Ukraine says mass grave found near recaptured city Izium

Reuters

Ukrainian authorities found a mass grave of more than 440 bodies in the northeastern town of Izium that was recaptured from Russian forces days ago.

Thousands of Russian troops fled Izium last weekend after occupying the city and using it as a logistics hub in the Kharkiv region. They left behind large amounts of ammunition and equipment. 

"I can say it is one of the largest burial sites in a big town in liberated (areas)... 440 bodies were buried in one place," Serhiy Bolvinov, the chief police investigator for Kharkiv region, told Sky News. "Some died because of artillery fire ... some died because of air strikes."

Reuters could not immediately verify the Ukrainian claim and there was no immediate public comment from Russia on the allegation.

President Volodymyr Zelenskiy, who had paid a surprise visit to Izium on Wednesday to greet Ukrainian troops, put the blame on Russia and likened the discovery to what happened in Bucha, on the outskirts of the capital Kyiv in the early stages of the late February invasion by Russian forces.

Ukraine and its Western allies have accused Russian forces of perpetrating war crimes there. Tens of thousands of civilians were likely killed in a separate Russian assault on the southern port of Mariupol, Ukrainian officials said in April.

"Russia is leaving death behind it everywhere and must be held responsible," Zelenskiy said in a video address late on Thursday.

Russia has denied targeting civilians or committing war crimes.

FORTIFYING

After a week of rapid Ukrainian gains in the northeast, Ukrainian officials said Russian forces were fortifying defences and it would be hard to maintain the pace of the advance.

Russian President Vladimir Putin has yet to comment publicly on the setback suffered by his forces this month. Ukrainian officials say 9,000 sq km has been retaken, territory about the size of the island of Cyprus.

Footage shot by Reuters on Thursday in the eastern town of Kupiansk, which Ukrainian forces recaptured last week, showed many buildings had been damaged or burned out.

The speed of the advance has lifted hopes of further gains before the winter sets in.

But Serhiy Gaidai, governor of Ukraine's eastern Luhansk region, said it would still be a tough fight to wrest control of his region back from Russia, which recognises it as an independent state controlled by separatists.

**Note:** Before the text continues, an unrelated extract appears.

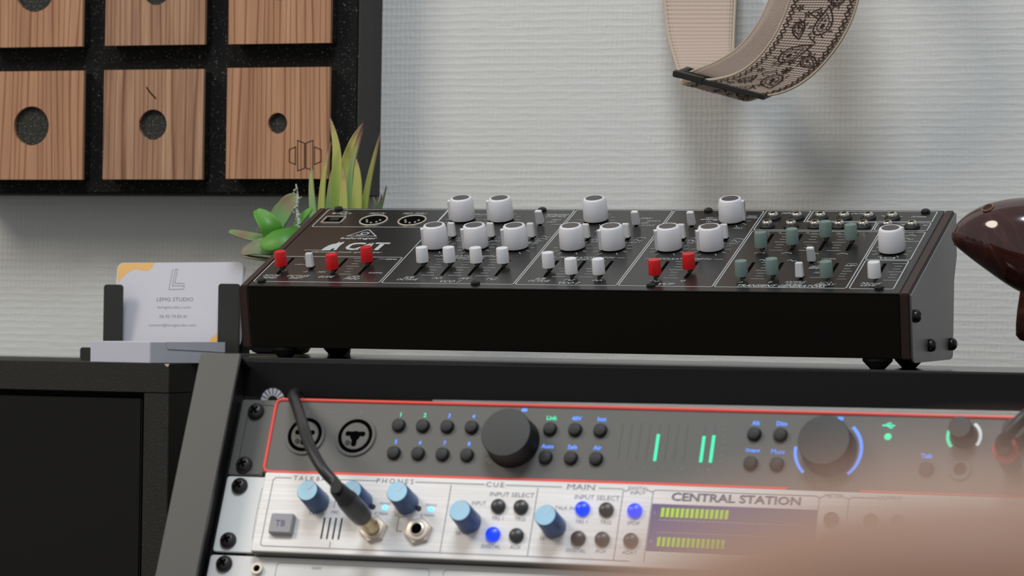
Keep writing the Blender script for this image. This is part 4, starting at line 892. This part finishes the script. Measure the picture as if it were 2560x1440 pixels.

There was no let-up either in Russia's daily missile strikes on Thursday, a day after it fired cruise missiles at a reservoir dam near Kryvyi Rih, Zelenskiy's hometown in central Ukraine.

Authorities in Kryvyi Rih are working to repair the damage and as a result water levels are receding, said Kyrylo Tymoshenko, deputy head of the presidential administration.

Ukrainian forces repelled three Russian attacks north of the city of Donetsk, the armed forces' general staff said in a Facebook post.

Russian forces had launched attacks on several settlements on the Kharkiv frontline in the past 24 hours, the General Staff of Ukraine's Armed Forces said.

Reuters was not able to verify battlefield reports.